PROBLEM DETAILS: Take every line from the listing below that includes "scene" and copy it.

··· DATA SEGMENT ···

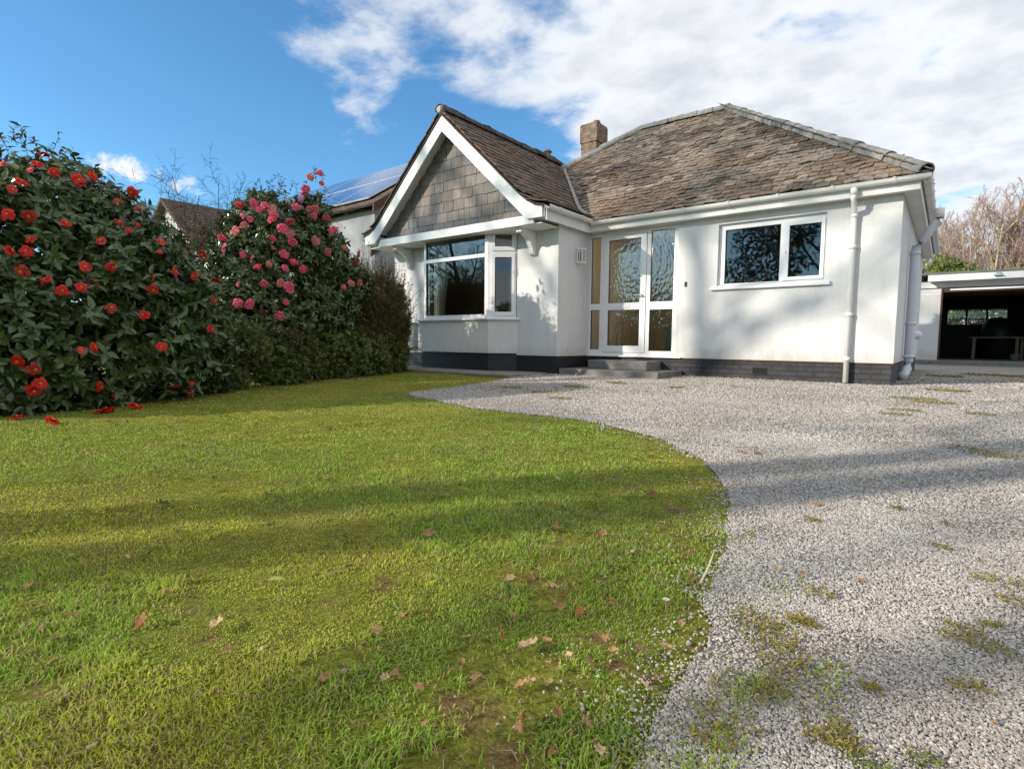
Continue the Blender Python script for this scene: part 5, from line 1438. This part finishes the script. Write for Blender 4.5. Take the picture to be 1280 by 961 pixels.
# two stray puffs low in the blue
for (u, v, k, s_) in ((162,208,1400,1.0),(236,232,2600,.8)):
    d_ = ray(u, v); d_ = d_/np.linalg.norm(d_); side = unit(np.cross(d_, (0,0,1))); upv = np.cross(side, d_)
    ax = vdot(side); ay = vdot(upv)
    q_ = mth('ADD', mth('MULTIPLY', mth('MULTIPLY', ax, ax), k*.32), mth('MULTIPLY', mth('MULTIPLY', ay, ay), k*1.9))
    q_ = mth('SUBTRACT', 1.0, q_); q_ = mth('ADD', q_, mth('MULTIPLY', mth('SUBTRACT', n3_, .5), 5.0))
    fwd = mth('GREATER_THAN', vdot(d_), .8)
    mask = mth('MAXIMUM', mask, mth('MULTIPLY', mth('MULTIPLY', sstep(q_, -.1, 1.1), s_), fwd))
shade = sstep(mth('ADD', mth('MULTIPLY', n2_, .35), mth('MULTIPLY', cov, .65)), .50, .78)
ccol = ramp(nt, shade, [(0, (.80,.815,.84)), (.40, (.68,.70,.735)), (1, (.53,.56,.61))]).outputs['Color']
skyc = mixc(nt, 1.0, sky.outputs['Color'], (SKYS*.60, SKYS*.98, SKYS*1.16), 'MULTIPLY')
fin = mixc(nt, mth('MULTIPLY', mask, .96), skyc, ccol)
nt.links.new(fin, bg.inputs['Color']); bg.inputs['Strength'].default_value = 1.0

sun = bpy.data.lights.new('sun', 'SUN'); sun.energy = 4.0; sun.angle = R(.5); sun.color = (1.0, .91, .79)
so = bpy.data.objects.new('sun', sun); C.objects.link(so); so.rotation_mode = 'QUATERNION'
so.rotation_quaternion = Vector(SD).to_track_quat('-Z', 'Y'); so.location = (-8, -14, 12)

cam = bpy.data.cameras.new('camera'); co = bpy.data.objects.new('camera', cam); C.objects.link(co)
cam.sensor_width = 36; cam.lens = F/1280*36; cam.clip_start = .05; cam.clip_end = 3000
mw = Matrix(((RT[0], UP[0], -FW[0], CAM[0]), (RT[1], UP[1], -FW[1], CAM[1]), (RT[2], UP[2], -FW[2], CAM[2]), (0,0,0,1)))
co.matrix_world = mw; scene.camera = co

vs_ = scene.view_settings; vs_.view_transform = 'Standard'; vs_.look = 'None'; vs_.exposure = 0.33; vs_.gamma = 1.0; vs_.use_curve_mapping = False
scene.render.engine = 'CYCLES'; cy = scene.cycles
cy.max_bounces = 8; cy.diffuse_bounces = 3; cy.glossy_bounces = 4; cy.transmission_bounces = 6; cy.transparent_max_bounces = 12
cy.caustics_reflective = False; cy.caustics_refractive = False; cy.sample_clamp_indirect = 6
cy.use_denoising = True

···

WRITTEN ANSWER:
Continue the Blender Python script for this scene: part 5, from line 1438. This part finishes the script. Write for Blender 4.5. Take the picture to be 1280 by 961 pixels.
co.matrix_world = mw; scene.camera = co
vs_ = scene.view_settings; vs_.view_transform = 'Standard'; vs_.look = 'None'; vs_.exposure = 0.33; vs_.gamma = 1.0; vs_.use_curve_mapping = False
scene.render.engine = 'CYCLES'; cy = scene.cycles